Dia mengingatkan bahwa teroris sering memanfaatkan media baik secara aktif maupun pasif untuk menyebarkan narasi dan agenda mereka. Secara aktif, mereka ingin menebar ketakutan, mempolarisasi opini publik, dan menarik anggota baru. Sedangkan secara pasif, mereka memanfaatkan media untuk berkomunikasi, mempelajari strategi aparat, serta mengidentifikasi target berikutnya.
“Jika tidak berhati-hati, media dapat terjebak menjadi alat bagi teroris untuk mencapai tujuan mereka,” imbau Stanley.
Oleh karena itu, ia mengajak seluruh insan media untuk mengutamakan kehati-hatian, keberimbangan, dan tanggung jawab dalam memberitakan aksi dan narasi teroris. Media hendaknya tidak terjebak menyebarkan ketakutan berlebihan atau bahkan mempromosikan paham radikal.

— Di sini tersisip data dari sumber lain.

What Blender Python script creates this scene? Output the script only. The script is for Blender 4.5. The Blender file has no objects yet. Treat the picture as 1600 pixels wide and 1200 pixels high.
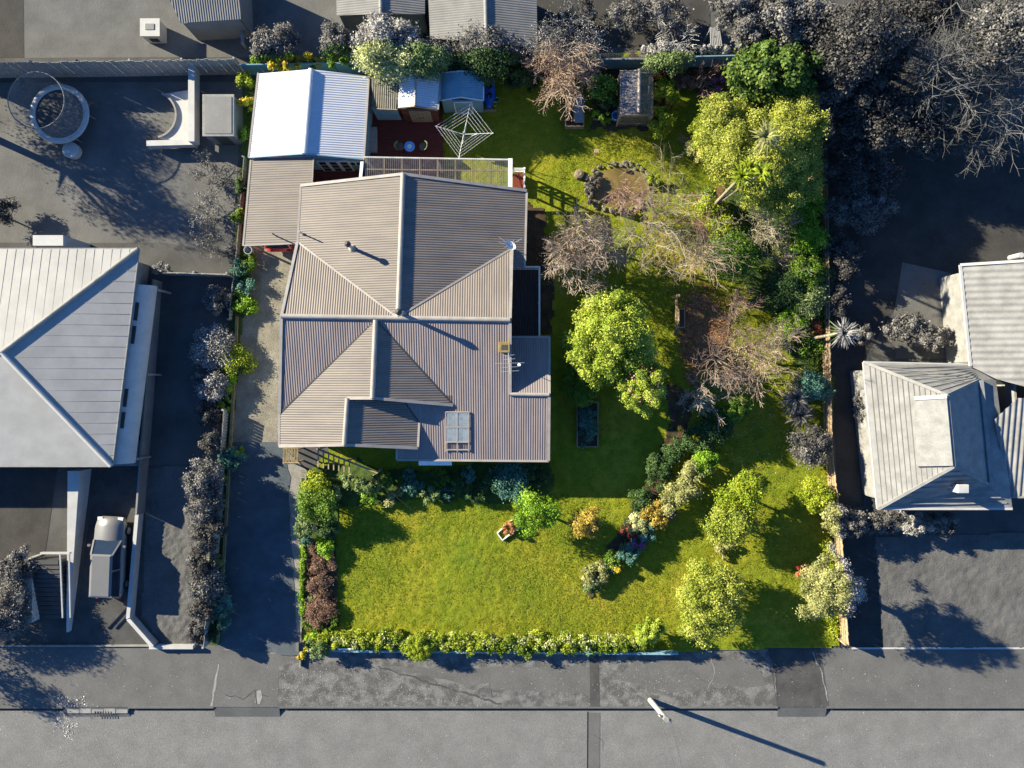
import bpy, math, random
import numpy as np
from mathutils import Vector

SC = bpy.context.scene
COL = SC.collection
R = math.radians
rng = np.random.default_rng(7)
random.seed(7)

# ------------------------------------------------------------------ camera, light, exposure
H = 42.7            # drone height (m)
S = 0.036           # metres per photograph pixel on the ground
cam_d = bpy.data.cameras.new("drone_camera")
cam_d.sensor_width = 36.0
cam_d.lens = 18.0 * H / (800 * S)
cam_d.clip_end = 5000
cam = bpy.data.objects.new("drone_camera", cam_d)
cam.location = (0, 0, H)
COL.objects.link(cam)
SC.camera = cam

SUN_EL, SUN_AZ = 22.5, 24.5      # shadows fall to the right and a little down
world = bpy.data.worlds.new("World")
SC.world = world
world.use_nodes = True
wn = world.node_tree
sky = wn.nodes.new("ShaderNodeTexSky")
sky.sky_type = 'NISHITA'
sky.sun_disc = False
sky.sun_elevation = R(SUN_EL)
sdir = Vector((-math.cos(R(SUN_AZ)) * math.cos(R(SUN_EL)), math.sin(R(SUN_AZ)) * math.cos(R(SUN_EL)), math.sin(R(SUN_EL))))
sky.sun_rotation = math.atan2(sdir.x, sdir.y)
sky.air_density = 1.0
sky.dust_density = 0.0
sky.ozone_density = 10.0
wn.links.new(sky.outputs[0], wn.nodes["Background"].inputs[0])
wn.nodes["Background"].inputs[1].default_value = 0.075
sun_d = bpy.data.lights.new("sun", 'SUN')
sun_d.energy = 5.0
sun_d.angle = R(0.5)
sun_d.color = (1.0, 0.91, 0.70)
sun = bpy.data.objects.new("sun", sun_d)
sun.rotation_euler = (-sdir).to_track_quat('-Z', 'Y').to_euler()
COL.objects.link(sun)
vs = SC.view_settings
vs.view_transform = 'Standard'
vs.look = 'None'
vs.gamma = 1.0
vs.use_curve_mapping = False
vs.exposure = 1.68


# ------------------------------------------------------------------ helpers
def P(px, py, z=0.0):
    """point of the place at height z that the photograph shows at pixel px, py"""
    k = S * (H - z) / H
    return Vector(((px - 800) * k, (600 - py) * k, z))


def plane3(a, b, c):
    n = (b - a).cross(c - a).normalized()
    if n.z < 0:
        n = -n
    return a, n


def ray(px, py, pl):
    o = Vector((0, 0, H))
    d = P(px, py, 0) - o
    t = (pl[0] - o).dot(pl[1]) / d.dot(pl[1])
    return o + d * t


WL = {}      # world place of each thing / part


def wl(o):
    return WL.get(o.name, Vector((0, 0, 0))) if o else Vector((0, 0, 0))


def tag(o, label=None, cat=None, group=None, kind=None):
    if label:
        o['label'] = label
    if cat:
        o['category'] = cat
    if group:
        o['group'] = group
    if kind:
        o['kind'] = kind
    return o


def thing(name, loc, label, cat, group=None):
    o = bpy.data.objects.new(name, None)
    o.empty_display_size = 0.2
    o.location = loc
    COL.objects.link(o)
    WL[o.name] = Vector(loc)
    return tag(o, label, cat, group)


def link_mesh(name, me, parent, loc=None):
    o = bpy.data.objects.new(name, me)
    COL.objects.link(o)
    if parent is not None:
        o.parent = parent
    if loc is not None:
        o.location = Vector(loc) - wl(parent)
        WL[o.name] = Vector(loc)
    else:
        WL[o.name] = wl(parent)
    return o


class MB:
    """collects faces of ONE mesh, in world coordinates"""
    def __init__(self):
        self.v, self.f = [], []

    def add(self, vs_, fs):
        b = len(self.v)
        self.v += [tuple(p) for p in vs_]
        self.f += [tuple(i + b for i in q) for q in fs]
        return self

    def poly(self, pts):
        return self.add(pts, [tuple(range(len(pts)))])

    def box(self, a, b):
        x0, y0, z0 = a
        x1, y1, z1 = b
        return self.add([(x0, y0, z0), (x1, y0, z0), (x1, y1, z0), (x0, y1, z0), (x0, y0, z1), (x1, y0, z1), (x1, y1, z1), (x0, y1, z1)],
                        [(3, 2, 1, 0), (4, 5, 6, 7), (0, 1, 5, 4), (1, 2, 6, 5), (2, 3, 7, 6), (3, 0, 4, 7)])

    def beam(self, p, q, w, h, up=(0, 0, 1)):
        p, q = Vector(p), Vector(q)
        d = (q - p)
        if d.length < 1e-6:
            return self
        d.normalize()
        up = Vector(up)
        s = d.cross(up)
        if s.length < 1e-4:
            s = d.cross(Vector((0, 1, 0)))
        s.normalize()
        u = s.cross(d)
        c = []
        for o in (p, q):
            for a, b in ((-1, -1), (1, -1), (1, 1), (-1, 1)):
                c.append(o + s * (a * w / 2) + u * (b * h / 2))
        return self.add(c, [(3, 2, 1, 0), (4, 5, 6, 7), (0, 1, 5, 4), (1, 2, 6, 5), (2, 3, 7, 6), (3, 0, 4, 7)])

    def tube(self, p, q, r0, r1=None, n=8):
        r1 = r0 if r1 is None else r1
        p, q = Vector(p), Vector(q)
        d = (q - p).normalized()
        s = d.cross(Vector((0, 0, 1)))
        if s.length < 1e-3:
            s = Vector((1, 0, 0))
        s.normalize()
        u = s.cross(d)
        vv, ff = [], []
        for o, r in ((p, r0), (q, r1)):
            for k in range(n):
                a = 2 * math.pi * k / n
                vv.append(o + s * (math.cos(a) * r) + u * (math.sin(a) * r))
        for k in range(n):
            ff.append((k, (k + 1) % n, n + (k + 1) % n, n + k))
        ff.append(tuple(range(n))[::-1])
        ff.append(tuple(range(n, 2 * n)))
        return self.add(vv, ff)

    def lathe(self, c, prof, n=24, sx=1.0, sy=1.0):
        vv, ff = [], []
        c = Vector(c)
        for r, z in prof:
            for k in range(n):
                a = 2 * math.pi * k / n
                vv.append((c.x + r * math.cos(a) * sx, c.y + r * math.sin(a) * sy, c.z + z))
        for j in range(len(prof) - 1):
            for k in range(n):
                ff.append((j * n + k, j * n + (k + 1) % n, (j + 1) * n + (k + 1) % n, (j + 1) * n + k))
        return self.add(vv, ff)

    def prism(self, xy, z0, z1):
        n = len(xy)
        vv = [(p[0], p[1], z0) for p in xy] + [(p[0], p[1], z1) for p in xy]
        ff = [tuple(range(n))[::-1], tuple(range(n, 2 * n))]
        for k in range(n):
            ff.append((k, (k + 1) % n, n + (k + 1) % n, n + k))
        return self.add(vv, ff)

    def build(self, name, m, parent=None, smooth=False, base=None, bevel=0):
        off = wl(parent) if base is None else Vector(base)
        me = bpy.data.meshes.new(name)
        me.from_pydata([(x - off.x, y - off.y, z - off.z) for x, y, z in self.v], [], self.f)
        me.materials.append(m)
        if smooth:
            me.polygons.foreach_set('use_smooth', [True] * len(me.polygons))
        o = link_mesh(name, me, parent, None if base is None else base)
        if bevel:
            md = o.modifiers.new('bevel', 'BEVEL')
            md.width = bevel
            md.segments = 2
            md.limit_method = 'ANGLE'
        return o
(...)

“Jurnalisme profesional harus mampu menyajikan informasi dengan lengkap dan berimbang, tanpa justru menjadi corong bagi kelompok-kelompok intoleran,” tegas Stanley.

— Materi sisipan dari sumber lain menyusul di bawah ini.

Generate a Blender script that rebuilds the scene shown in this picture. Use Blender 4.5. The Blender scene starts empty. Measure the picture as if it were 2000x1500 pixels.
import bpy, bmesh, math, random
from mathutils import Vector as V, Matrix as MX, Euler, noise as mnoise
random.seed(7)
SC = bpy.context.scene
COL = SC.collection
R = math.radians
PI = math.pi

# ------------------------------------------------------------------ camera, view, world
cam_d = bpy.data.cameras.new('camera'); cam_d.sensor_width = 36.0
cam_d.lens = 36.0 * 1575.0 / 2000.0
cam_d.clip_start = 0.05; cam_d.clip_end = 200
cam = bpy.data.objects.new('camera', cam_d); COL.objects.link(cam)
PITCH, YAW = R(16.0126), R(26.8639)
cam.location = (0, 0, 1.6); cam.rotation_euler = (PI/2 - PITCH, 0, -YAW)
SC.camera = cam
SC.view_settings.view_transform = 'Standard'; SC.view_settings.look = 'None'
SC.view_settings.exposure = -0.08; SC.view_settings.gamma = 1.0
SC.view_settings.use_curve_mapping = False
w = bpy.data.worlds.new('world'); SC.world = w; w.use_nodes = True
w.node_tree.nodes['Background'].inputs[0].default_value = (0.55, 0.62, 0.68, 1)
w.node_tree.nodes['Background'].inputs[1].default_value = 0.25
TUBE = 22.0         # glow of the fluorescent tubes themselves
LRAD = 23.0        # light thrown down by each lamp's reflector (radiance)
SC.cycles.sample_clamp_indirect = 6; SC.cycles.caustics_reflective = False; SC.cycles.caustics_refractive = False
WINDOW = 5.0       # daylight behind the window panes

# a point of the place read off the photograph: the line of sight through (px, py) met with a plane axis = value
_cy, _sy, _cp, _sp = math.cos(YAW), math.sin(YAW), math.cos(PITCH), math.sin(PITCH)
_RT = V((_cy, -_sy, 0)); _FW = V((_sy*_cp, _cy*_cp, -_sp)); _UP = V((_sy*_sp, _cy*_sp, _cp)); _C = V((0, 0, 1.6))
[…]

Hendrayana, Tenaga Ahli Dewan Pers yang juga menjadi narasumber dalam workshop tersebut menekankan peran strategis pers dalam pencegahan paham radikalisme dan terorisme.
Ia mengingatkan agar peran media dalam pemberitaan terorisme tidak menimbulkan ekses negatif bagi pemirsa atau pembaca, serta mencegah lahirnya teroris baru yang terinspirasi dari pemberitaan tersebut.
Meski dihadapkan pada kompetisi dan tuntutan kecepatan, Hendrayana menegaskan media harus tetap berpedoman pada UU Pers dan Kode Etik Jurnalistik sebagai landasan moral dalam publikasi.
“Wartawan harus menjalankan tugas jurnalistiknya berdasarkan UU Pers dan Kode Etik Jurnalistik, dengan tujuan memiliki rasa tanggung jawab dalam menjalankan profesi,” jelasnya.
Hendrayana menambahkan, Dewan Pers memiliki peranan penting dalam mengontrol dan mengawasi pelaksanaan Kode Etik Jurnalistik oleh insan pers. Fungsi tersebut harus benar-benar dilaksanakan dengan baik agar pers di Indonesia dapat melaksanakan tugasnya dengan seimbang dan bertanggung jawab.